Search the material for the word "scene" and report each line where it turns up.

• [Information shown]:
*****

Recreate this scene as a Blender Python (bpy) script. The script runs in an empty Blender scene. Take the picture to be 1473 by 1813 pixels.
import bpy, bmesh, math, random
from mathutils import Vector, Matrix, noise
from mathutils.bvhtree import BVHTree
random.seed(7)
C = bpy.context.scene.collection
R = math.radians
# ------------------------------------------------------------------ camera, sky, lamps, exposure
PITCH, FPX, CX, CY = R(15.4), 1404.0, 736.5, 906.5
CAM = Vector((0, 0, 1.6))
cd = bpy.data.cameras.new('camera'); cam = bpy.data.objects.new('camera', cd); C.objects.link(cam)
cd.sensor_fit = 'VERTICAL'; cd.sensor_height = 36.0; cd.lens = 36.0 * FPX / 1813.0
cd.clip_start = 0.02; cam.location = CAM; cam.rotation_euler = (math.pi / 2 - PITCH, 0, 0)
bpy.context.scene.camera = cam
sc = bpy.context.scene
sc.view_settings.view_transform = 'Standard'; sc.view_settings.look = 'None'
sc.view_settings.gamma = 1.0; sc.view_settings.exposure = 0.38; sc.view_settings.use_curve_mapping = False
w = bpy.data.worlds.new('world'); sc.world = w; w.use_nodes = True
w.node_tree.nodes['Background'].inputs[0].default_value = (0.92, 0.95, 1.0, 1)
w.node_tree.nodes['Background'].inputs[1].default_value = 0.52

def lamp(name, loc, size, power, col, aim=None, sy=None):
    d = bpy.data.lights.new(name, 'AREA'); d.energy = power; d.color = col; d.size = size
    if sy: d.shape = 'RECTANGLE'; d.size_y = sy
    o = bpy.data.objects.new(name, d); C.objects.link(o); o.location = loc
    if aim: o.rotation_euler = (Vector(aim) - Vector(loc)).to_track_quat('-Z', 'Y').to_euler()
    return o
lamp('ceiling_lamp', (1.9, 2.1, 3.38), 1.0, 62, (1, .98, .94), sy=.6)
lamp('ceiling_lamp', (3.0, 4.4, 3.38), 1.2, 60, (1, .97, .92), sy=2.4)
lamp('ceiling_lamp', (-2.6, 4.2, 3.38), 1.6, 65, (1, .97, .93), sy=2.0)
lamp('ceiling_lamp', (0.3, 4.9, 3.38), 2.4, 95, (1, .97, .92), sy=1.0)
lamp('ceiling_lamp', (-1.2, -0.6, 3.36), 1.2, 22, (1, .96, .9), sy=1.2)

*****

• [Solution to the problem]:
Recreate this scene as a Blender Python (bpy) script. The script runs in an empty Blender scene. Take the picture to be 1473 by 1813 pixels.
C = bpy.context.scene.collection
bpy.context.scene.camera = cam
sc = bpy.context.scene